1、 全企業に企業年金を導入を義務づけ従業員はその制度に自動加入するという、被用者皆年金制度の確立(2012年)

2、 中小企業等の企業年金インフラを支えるNEST(国家雇用貯蓄信託)の設立(2015年)

 英国においても、企業年金を導入していない企業が多数存在していたが、2018年までに全企業に強制的に私的企業年金を導入させる法律が2008年に成立した。従業員は自動的に私的企業年金に加入、給料に対する最低拠出率は8%と定められた。8%のうち、5%を従業員個人が給与天引きで負担、3%を企業が拠出、残りの1%は税金還付の形で政府が負担する。

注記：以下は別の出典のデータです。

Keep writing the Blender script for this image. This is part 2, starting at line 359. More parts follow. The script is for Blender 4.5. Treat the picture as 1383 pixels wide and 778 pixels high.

 加入を強制された中小企業が適当な私的年金を選ぶのは難しいので、政府がNESTと称する年金プロバイダーを設立、運営は民間に任せている。大企業の中にも自社で確定拠出型年金を用意するよりも、NESTを利用する方が得策として採用する企業が出てきている。

 英国には企業年金のほかに個人が自主的に加入する私的年金もあり、企業年金同様に手厚い課税所得控除と投資収益に対する非課税措置が講じられている。年間の拠出限度額も5万ポンド(約7.5百万円)と大きい。

 これに対し、日本では企業年金基金の解散が相次ぎ、企業年金への加入比率が低下し続けているのは、まさに憂慮すべき事態である。それに代わる個人向けの年金制度として、iDeCo(個人型確定拠出年金)が発足、その補完手段として20年間継続できる積立てNISAも制定されたが、使い勝手は英国に比すべくもなく悪い。

勤労世代の意識改革に期待

 老後の生活資金の確保は公助、共助、自助の三つで成り立つ。公助は国民年金、共助は企業年金、自助は個人の資産形成である。米英など先進諸国では勤労世代は収入総額の最低15%を老後資金として共助・自助の形で積立て、それを積極運用して増やすプランが必要と考えられている。

 わが国では共助に当たる私的年金は今のところiDeCoのみで、これを補完する積立てNISAは今年発足したばかりである。

 勤労世代はこの2制度をフルに活用するとともに、

1、 勤務先の企業に対して、私的企業年金の導入・拡大を不断に働きかける。

2、 英国に倣った私的企業年金の強制加入制度の導入を政府に訴えて然るべきである。